Well the way that DTX was formed was that the people who started out as the juniors in the Wolmer’s dance troupe had grown up and started University, and we were dancing alongside five to ten-year-olds. And we were like “this is not making sense anymore, we need to make the next step”. So we pushed Barbara McDaniel to form a senior company, and because of the number of us that wanted it to happen she decided she would try it for a year. DTX was a great experience for me. It was there that I was able to hone my choreographic skills because Barbara gave me freedom to explore my artistic ideas. And while I was there I was also their rehearsal director. And I like to push, I like to go for 100%, I like to clean dances and have people functioning like a machine, a unit. Individualism is good in dance but you have to remember that it's a team scenario, there are no “stars” shining onstage. I'm all about the team effort, because aesthetically when you go to a show if everyone is strong it makes for a better production. So that's where I was coming from as the rehearsal director.

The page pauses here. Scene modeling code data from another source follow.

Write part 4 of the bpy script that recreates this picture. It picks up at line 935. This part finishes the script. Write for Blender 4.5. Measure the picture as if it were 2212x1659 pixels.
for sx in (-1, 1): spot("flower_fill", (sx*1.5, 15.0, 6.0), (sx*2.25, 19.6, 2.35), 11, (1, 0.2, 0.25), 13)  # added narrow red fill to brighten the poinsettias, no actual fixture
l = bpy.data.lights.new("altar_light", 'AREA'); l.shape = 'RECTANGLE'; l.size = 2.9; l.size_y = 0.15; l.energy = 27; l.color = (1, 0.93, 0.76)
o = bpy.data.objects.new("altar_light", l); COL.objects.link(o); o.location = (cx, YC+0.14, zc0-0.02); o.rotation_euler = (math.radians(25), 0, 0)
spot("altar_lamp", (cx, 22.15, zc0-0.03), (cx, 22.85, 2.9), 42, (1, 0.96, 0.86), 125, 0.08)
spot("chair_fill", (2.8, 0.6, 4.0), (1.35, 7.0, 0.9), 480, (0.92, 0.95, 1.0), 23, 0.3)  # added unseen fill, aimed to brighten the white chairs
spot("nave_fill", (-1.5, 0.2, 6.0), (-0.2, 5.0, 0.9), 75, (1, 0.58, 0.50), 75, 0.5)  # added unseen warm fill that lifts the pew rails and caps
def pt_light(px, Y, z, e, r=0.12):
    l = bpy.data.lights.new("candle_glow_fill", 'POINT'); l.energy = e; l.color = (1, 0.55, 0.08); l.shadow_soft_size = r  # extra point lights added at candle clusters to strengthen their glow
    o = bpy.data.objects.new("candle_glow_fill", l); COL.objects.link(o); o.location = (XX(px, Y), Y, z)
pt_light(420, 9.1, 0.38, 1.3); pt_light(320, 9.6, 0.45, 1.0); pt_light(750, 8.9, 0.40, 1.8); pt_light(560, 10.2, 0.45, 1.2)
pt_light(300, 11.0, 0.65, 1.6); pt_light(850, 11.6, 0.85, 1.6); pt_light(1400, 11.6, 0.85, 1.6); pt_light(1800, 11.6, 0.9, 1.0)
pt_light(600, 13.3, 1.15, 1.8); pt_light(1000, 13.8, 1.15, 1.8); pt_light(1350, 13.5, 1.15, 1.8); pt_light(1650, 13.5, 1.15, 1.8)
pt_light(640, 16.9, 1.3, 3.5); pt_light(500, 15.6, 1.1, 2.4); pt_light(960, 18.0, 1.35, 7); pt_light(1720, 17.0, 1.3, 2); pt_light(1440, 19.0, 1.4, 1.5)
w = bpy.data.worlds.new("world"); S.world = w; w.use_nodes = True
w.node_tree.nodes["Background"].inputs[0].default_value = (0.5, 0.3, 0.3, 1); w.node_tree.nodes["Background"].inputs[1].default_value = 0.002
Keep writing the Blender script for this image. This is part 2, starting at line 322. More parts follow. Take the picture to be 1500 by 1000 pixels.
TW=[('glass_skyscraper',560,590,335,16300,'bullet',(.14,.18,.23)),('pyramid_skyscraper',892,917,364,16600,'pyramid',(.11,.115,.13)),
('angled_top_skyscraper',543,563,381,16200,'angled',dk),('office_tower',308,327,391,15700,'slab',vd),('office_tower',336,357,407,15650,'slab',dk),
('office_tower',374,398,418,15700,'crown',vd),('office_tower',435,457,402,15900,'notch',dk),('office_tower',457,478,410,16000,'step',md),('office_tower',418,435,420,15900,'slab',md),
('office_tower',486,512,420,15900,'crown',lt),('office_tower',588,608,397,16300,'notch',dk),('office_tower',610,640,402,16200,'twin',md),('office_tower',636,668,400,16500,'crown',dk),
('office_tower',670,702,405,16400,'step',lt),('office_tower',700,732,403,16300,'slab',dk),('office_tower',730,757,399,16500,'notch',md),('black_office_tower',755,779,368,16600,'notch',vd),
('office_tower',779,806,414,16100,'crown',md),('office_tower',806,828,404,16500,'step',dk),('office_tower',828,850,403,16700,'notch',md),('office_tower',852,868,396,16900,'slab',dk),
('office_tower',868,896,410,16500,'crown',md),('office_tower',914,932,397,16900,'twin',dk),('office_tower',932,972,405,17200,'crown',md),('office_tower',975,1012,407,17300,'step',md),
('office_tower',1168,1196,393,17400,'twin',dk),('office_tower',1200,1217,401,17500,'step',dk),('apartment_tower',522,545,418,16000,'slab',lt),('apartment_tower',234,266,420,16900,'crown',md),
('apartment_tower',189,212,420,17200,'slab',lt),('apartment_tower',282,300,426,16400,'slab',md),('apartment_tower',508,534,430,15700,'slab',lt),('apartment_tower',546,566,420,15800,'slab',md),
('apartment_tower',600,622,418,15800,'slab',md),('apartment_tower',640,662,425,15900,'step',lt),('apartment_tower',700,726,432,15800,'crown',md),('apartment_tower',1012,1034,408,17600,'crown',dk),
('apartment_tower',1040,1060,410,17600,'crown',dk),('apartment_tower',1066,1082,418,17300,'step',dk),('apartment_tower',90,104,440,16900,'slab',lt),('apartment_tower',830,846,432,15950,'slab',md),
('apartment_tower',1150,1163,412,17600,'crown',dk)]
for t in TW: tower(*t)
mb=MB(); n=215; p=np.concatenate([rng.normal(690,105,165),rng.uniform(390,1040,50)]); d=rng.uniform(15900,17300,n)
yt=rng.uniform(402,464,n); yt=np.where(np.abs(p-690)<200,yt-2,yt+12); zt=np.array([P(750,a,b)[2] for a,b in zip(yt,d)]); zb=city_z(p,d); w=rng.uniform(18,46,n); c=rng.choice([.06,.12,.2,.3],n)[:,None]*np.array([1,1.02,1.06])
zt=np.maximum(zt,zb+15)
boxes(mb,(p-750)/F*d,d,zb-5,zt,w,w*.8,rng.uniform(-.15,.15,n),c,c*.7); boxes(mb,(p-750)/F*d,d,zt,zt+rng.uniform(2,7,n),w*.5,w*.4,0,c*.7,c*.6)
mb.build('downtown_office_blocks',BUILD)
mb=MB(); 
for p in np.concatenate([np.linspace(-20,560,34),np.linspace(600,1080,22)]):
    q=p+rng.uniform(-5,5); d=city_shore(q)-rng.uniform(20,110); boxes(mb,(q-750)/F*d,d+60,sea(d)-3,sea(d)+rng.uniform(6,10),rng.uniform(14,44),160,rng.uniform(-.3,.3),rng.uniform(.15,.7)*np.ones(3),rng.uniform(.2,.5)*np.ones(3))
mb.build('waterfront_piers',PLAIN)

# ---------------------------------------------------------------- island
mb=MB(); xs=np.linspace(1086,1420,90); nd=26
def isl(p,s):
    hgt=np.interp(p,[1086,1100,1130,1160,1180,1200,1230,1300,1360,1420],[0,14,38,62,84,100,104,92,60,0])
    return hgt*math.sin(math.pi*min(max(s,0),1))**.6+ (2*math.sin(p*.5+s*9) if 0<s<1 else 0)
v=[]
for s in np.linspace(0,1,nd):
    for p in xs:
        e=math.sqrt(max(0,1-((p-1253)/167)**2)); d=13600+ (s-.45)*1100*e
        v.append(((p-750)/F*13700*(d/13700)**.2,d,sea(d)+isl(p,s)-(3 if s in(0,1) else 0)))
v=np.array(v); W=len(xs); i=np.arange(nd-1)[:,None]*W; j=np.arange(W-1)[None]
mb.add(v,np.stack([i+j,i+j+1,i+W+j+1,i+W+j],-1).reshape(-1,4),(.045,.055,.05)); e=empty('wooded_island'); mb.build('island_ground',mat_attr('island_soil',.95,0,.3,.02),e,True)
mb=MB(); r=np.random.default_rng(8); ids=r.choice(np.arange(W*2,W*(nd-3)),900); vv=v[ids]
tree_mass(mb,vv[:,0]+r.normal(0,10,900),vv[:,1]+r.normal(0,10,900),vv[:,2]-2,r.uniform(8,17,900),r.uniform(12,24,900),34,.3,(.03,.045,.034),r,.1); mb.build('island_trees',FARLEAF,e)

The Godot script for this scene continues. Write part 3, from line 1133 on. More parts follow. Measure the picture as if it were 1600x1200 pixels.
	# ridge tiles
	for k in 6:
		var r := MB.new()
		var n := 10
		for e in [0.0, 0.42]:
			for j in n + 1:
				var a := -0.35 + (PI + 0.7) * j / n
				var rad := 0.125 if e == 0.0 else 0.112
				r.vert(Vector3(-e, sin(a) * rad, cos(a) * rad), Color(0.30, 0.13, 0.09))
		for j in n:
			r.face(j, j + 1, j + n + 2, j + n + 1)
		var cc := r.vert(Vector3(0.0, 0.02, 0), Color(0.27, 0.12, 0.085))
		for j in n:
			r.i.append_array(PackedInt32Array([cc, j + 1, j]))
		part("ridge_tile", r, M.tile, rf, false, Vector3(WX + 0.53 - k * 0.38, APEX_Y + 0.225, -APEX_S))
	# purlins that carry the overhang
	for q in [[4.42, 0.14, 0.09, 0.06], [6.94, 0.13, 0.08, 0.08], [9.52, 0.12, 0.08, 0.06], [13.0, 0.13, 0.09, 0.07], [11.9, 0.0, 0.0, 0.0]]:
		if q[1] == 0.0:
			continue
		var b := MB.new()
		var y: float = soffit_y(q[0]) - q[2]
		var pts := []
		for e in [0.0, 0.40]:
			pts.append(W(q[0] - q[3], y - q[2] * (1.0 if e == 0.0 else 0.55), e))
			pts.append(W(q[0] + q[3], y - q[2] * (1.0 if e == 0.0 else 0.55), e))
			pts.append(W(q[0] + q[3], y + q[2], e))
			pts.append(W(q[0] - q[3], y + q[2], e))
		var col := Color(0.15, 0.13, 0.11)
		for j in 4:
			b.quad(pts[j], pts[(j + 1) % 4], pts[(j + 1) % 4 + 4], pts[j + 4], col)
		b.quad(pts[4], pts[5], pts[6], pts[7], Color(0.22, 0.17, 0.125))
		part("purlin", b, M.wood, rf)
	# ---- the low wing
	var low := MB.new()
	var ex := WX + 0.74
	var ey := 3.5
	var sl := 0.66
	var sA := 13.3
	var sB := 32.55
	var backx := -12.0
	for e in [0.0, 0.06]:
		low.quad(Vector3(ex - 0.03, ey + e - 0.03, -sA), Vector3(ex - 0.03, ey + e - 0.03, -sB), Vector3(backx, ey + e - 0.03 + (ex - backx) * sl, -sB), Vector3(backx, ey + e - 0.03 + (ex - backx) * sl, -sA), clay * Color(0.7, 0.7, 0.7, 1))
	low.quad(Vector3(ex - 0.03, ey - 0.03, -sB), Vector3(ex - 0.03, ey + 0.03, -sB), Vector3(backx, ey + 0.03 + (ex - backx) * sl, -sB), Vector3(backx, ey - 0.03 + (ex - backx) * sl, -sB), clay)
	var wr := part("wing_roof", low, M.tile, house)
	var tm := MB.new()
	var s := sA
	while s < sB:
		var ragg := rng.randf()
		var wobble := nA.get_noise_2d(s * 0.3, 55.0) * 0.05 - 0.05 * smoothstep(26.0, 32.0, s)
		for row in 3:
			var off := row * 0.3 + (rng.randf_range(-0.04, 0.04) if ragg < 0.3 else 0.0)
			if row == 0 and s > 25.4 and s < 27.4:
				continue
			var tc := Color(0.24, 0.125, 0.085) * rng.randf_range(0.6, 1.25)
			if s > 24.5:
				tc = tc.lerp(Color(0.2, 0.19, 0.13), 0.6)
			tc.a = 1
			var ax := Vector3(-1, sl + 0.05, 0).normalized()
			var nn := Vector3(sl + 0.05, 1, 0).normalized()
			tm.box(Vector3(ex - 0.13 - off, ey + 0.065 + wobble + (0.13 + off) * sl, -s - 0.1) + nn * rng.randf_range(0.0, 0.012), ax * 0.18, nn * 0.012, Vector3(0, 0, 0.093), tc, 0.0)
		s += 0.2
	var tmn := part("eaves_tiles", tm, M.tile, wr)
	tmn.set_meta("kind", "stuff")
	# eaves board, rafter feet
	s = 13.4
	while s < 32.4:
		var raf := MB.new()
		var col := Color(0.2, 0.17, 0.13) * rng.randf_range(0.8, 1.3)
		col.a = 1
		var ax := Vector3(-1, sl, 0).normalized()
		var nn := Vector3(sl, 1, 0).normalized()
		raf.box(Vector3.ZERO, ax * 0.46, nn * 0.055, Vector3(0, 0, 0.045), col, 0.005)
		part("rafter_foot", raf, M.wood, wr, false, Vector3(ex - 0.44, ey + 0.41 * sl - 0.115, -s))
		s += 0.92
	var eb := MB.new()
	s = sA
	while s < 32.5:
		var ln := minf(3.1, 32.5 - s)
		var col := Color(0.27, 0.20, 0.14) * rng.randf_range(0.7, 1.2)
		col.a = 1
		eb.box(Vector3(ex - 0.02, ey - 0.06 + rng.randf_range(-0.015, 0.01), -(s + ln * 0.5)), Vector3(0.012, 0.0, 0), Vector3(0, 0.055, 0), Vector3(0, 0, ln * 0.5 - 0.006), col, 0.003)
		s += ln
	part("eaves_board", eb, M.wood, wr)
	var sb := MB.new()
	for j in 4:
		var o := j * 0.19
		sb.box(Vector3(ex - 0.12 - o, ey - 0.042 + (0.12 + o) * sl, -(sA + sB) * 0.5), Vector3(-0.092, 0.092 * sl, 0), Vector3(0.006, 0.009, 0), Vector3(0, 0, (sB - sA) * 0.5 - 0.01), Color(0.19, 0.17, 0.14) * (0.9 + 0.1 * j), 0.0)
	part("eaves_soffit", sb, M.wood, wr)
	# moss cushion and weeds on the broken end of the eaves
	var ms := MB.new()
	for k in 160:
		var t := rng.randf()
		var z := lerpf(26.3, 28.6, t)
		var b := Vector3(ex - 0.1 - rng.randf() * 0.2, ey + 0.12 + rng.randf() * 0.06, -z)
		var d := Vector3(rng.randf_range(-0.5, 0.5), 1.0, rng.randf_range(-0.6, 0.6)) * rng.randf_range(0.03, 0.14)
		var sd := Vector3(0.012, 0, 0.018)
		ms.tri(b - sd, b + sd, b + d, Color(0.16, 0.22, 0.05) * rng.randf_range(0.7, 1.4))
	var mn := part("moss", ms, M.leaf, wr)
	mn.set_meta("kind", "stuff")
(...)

CJ: So your discipline was inborn and not something that you acquired when you went to Cuba to study later on?

SM: Yes, I would say it was inborn. I have always been just as serious about dance as anything else. It was a hobby, but I always knew it wasn't – if that makes sense. Because I wanted to reach a particular level of excellence, I approached dance with the same level of seriousness and structure as I approached my schoolwork. Cuba was a by-product of being driven. I had started at UWI doing Actuarial Science and when I was there I joined the UWI Dance Society and got to work with fantastic people such as Patsy Ricketts, the late Howard Daley and L'Antoinette Stines, and I was like a little sponge, just soaking up all the knowledge they had to impart. By the end of my first year I was like “Actuarial Science or Dance?” To be honest it wasn't a difficult decision for me. By this time (Cuban dancers) Arsenio Andrade and “Toki” Gonzales had come to Jamaica to dance with the NDTC and they were known for being technicians and fantastic dance artistes and it was just a testimony to their training in Cuba. In addition to that, I had a friend named Dwayne Barnaby who used to be with Little People. He had gone over to Cuba and when he came back after three years of training he had gone from being a talented dancer to being an exceptional dancer! And so between conversations with him and Arsenio who taught me, and the financial logistics of studying there versus America or Europe it became a no-brainer. The training and experience of the culture were a big part of my development as a dancer and as a person.